- [Your objective] Quote only the lines from the top of the listing below down to and including the line with "pv.part('cable', b, BLACK)".

- [Material]
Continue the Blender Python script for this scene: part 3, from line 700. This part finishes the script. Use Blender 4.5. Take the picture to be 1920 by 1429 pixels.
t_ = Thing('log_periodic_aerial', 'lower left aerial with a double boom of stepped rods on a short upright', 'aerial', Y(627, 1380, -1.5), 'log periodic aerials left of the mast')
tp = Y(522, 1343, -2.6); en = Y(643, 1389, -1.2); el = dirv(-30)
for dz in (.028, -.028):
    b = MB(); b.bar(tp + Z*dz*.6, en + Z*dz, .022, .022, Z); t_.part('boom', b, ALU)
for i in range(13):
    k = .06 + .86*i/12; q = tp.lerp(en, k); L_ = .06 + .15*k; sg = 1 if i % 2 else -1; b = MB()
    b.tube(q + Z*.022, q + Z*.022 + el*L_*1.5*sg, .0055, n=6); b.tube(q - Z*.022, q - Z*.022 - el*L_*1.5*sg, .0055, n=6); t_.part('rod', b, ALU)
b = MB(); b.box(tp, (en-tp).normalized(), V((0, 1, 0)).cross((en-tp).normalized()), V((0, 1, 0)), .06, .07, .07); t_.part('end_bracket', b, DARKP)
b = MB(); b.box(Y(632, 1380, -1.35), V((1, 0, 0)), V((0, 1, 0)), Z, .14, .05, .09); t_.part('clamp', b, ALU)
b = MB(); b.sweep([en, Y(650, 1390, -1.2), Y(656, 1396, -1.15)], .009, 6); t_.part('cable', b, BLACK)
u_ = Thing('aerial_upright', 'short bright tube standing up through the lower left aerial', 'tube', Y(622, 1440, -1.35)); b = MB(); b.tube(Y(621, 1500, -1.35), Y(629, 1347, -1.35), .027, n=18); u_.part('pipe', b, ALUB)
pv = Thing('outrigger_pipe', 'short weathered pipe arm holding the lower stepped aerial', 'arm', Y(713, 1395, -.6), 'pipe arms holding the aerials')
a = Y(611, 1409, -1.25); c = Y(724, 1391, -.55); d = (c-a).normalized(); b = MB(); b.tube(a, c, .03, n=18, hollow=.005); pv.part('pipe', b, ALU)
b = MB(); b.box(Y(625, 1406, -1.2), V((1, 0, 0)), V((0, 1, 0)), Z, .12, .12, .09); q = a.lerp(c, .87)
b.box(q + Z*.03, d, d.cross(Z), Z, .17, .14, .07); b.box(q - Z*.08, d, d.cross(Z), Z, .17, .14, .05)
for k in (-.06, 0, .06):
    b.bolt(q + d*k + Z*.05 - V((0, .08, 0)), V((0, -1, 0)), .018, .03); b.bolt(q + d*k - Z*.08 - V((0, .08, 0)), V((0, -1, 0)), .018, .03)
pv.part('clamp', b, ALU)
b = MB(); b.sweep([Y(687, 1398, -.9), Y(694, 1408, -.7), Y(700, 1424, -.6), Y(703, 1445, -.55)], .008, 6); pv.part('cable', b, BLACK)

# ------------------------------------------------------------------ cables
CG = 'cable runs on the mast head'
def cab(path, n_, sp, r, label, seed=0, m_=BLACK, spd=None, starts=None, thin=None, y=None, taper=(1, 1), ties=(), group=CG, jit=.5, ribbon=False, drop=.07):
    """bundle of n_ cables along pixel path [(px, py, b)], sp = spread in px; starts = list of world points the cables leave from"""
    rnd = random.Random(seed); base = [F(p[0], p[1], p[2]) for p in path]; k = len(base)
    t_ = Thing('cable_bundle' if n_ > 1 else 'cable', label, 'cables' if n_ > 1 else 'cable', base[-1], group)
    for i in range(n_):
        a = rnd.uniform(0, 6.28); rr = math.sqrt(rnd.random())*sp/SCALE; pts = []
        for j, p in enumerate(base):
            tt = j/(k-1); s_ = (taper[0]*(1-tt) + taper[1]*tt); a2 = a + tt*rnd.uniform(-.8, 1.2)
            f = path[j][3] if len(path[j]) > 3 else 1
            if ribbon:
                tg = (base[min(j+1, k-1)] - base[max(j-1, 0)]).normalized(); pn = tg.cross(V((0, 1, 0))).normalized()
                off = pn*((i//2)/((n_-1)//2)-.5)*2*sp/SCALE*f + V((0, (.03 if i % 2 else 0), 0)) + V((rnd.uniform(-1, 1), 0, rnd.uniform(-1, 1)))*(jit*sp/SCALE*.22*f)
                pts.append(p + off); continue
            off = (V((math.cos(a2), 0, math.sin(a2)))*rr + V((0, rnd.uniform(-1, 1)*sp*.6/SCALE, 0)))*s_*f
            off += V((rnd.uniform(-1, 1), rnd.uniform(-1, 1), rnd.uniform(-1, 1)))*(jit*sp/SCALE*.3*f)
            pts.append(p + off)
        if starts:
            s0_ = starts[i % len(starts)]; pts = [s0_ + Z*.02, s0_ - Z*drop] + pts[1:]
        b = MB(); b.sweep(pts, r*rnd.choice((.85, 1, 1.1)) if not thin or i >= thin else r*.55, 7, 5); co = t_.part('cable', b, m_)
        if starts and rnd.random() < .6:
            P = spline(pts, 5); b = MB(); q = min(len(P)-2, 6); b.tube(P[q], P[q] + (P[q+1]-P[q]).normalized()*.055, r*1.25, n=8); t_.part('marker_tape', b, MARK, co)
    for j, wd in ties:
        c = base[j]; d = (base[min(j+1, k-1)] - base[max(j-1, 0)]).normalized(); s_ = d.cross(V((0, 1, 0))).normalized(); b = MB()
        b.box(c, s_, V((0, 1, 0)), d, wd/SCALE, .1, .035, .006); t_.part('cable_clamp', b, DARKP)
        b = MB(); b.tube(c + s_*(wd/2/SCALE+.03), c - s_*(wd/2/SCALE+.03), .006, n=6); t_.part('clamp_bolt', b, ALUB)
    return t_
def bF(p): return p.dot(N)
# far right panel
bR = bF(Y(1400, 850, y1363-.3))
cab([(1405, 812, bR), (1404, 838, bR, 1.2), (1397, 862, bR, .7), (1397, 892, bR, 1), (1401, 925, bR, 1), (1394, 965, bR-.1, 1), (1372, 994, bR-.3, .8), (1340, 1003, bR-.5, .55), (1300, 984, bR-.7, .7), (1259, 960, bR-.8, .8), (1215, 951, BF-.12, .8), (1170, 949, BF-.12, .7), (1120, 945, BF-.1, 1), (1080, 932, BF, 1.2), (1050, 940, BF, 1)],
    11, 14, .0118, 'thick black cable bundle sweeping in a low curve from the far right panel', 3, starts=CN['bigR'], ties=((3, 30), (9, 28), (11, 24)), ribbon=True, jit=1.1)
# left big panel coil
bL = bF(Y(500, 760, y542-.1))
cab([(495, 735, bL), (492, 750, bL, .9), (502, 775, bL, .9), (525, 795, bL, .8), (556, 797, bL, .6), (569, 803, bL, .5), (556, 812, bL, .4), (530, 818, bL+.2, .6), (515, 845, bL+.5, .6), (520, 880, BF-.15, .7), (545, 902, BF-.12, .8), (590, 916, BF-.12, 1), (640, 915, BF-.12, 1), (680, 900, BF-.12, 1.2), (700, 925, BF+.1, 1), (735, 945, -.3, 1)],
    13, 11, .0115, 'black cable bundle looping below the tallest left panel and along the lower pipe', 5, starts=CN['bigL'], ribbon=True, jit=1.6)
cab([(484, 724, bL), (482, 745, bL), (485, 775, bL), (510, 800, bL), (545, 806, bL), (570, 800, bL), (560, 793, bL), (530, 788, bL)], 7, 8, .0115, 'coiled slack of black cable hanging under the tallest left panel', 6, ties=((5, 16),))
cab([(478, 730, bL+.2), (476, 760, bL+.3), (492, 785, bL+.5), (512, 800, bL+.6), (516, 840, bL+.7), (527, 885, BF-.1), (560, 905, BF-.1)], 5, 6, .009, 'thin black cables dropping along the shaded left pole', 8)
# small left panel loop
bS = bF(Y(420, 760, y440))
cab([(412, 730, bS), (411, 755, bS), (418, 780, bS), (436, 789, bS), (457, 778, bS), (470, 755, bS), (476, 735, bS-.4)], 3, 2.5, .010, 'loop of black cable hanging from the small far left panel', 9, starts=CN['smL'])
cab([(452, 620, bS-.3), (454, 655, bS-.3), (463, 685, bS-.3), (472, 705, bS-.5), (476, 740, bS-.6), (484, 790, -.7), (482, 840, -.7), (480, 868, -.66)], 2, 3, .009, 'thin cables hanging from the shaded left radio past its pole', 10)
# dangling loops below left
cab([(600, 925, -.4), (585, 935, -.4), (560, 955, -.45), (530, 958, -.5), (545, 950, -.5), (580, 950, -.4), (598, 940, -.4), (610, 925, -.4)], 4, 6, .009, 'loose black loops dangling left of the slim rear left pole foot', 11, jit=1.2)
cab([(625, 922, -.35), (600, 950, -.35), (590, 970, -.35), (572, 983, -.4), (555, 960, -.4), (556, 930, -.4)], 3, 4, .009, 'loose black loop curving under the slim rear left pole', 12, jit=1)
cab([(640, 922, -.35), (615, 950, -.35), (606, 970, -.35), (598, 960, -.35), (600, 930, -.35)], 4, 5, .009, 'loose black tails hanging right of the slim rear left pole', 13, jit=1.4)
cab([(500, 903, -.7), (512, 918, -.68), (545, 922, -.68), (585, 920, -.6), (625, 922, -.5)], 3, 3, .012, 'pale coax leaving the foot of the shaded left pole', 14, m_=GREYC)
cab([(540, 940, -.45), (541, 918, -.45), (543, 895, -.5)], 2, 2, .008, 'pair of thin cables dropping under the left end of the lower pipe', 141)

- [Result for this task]
Continue the Blender Python script for this scene: part 3, from line 700. This part finishes the script. Use Blender 4.5. Take the picture to be 1920 by 1429 pixels.
t_ = Thing('log_periodic_aerial', 'lower left aerial with a double boom of stepped rods on a short upright', 'aerial', Y(627, 1380, -1.5), 'log periodic aerials left of the mast')
tp = Y(522, 1343, -2.6); en = Y(643, 1389, -1.2); el = dirv(-30)
for dz in (.028, -.028):
    b = MB(); b.bar(tp + Z*dz*.6, en + Z*dz, .022, .022, Z); t_.part('boom', b, ALU)
for i in range(13):
    k = .06 + .86*i/12; q = tp.lerp(en, k); L_ = .06 + .15*k; sg = 1 if i % 2 else -1; b = MB()
    b.tube(q + Z*.022, q + Z*.022 + el*L_*1.5*sg, .0055, n=6); b.tube(q - Z*.022, q - Z*.022 - el*L_*1.5*sg, .0055, n=6); t_.part('rod', b, ALU)
b = MB(); b.box(tp, (en-tp).normalized(), V((0, 1, 0)).cross((en-tp).normalized()), V((0, 1, 0)), .06, .07, .07); t_.part('end_bracket', b, DARKP)
b = MB(); b.box(Y(632, 1380, -1.35), V((1, 0, 0)), V((0, 1, 0)), Z, .14, .05, .09); t_.part('clamp', b, ALU)
b = MB(); b.sweep([en, Y(650, 1390, -1.2), Y(656, 1396, -1.15)], .009, 6); t_.part('cable', b, BLACK)
u_ = Thing('aerial_upright', 'short bright tube standing up through the lower left aerial', 'tube', Y(622, 1440, -1.35)); b = MB(); b.tube(Y(621, 1500, -1.35), Y(629, 1347, -1.35), .027, n=18); u_.part('pipe', b, ALUB)
pv = Thing('outrigger_pipe', 'short weathered pipe arm holding the lower stepped aerial', 'arm', Y(713, 1395, -.6), 'pipe arms holding the aerials')
a = Y(611, 1409, -1.25); c = Y(724, 1391, -.55); d = (c-a).normalized(); b = MB(); b.tube(a, c, .03, n=18, hollow=.005); pv.part('pipe', b, ALU)
b = MB(); b.box(Y(625, 1406, -1.2), V((1, 0, 0)), V((0, 1, 0)), Z, .12, .12, .09); q = a.lerp(c, .87)
b.box(q + Z*.03, d, d.cross(Z), Z, .17, .14, .07); b.box(q - Z*.08, d, d.cross(Z), Z, .17, .14, .05)
for k in (-.06, 0, .06):
    b.bolt(q + d*k + Z*.05 - V((0, .08, 0)), V((0, -1, 0)), .018, .03); b.bolt(q + d*k - Z*.08 - V((0, .08, 0)), V((0, -1, 0)), .018, .03)
pv.part('clamp', b, ALU)
b = MB(); b.sweep([Y(687, 1398, -.9), Y(694, 1408, -.7), Y(700, 1424, -.6), Y(703, 1445, -.55)], .008, 6); pv.part('cable', b, BLACK)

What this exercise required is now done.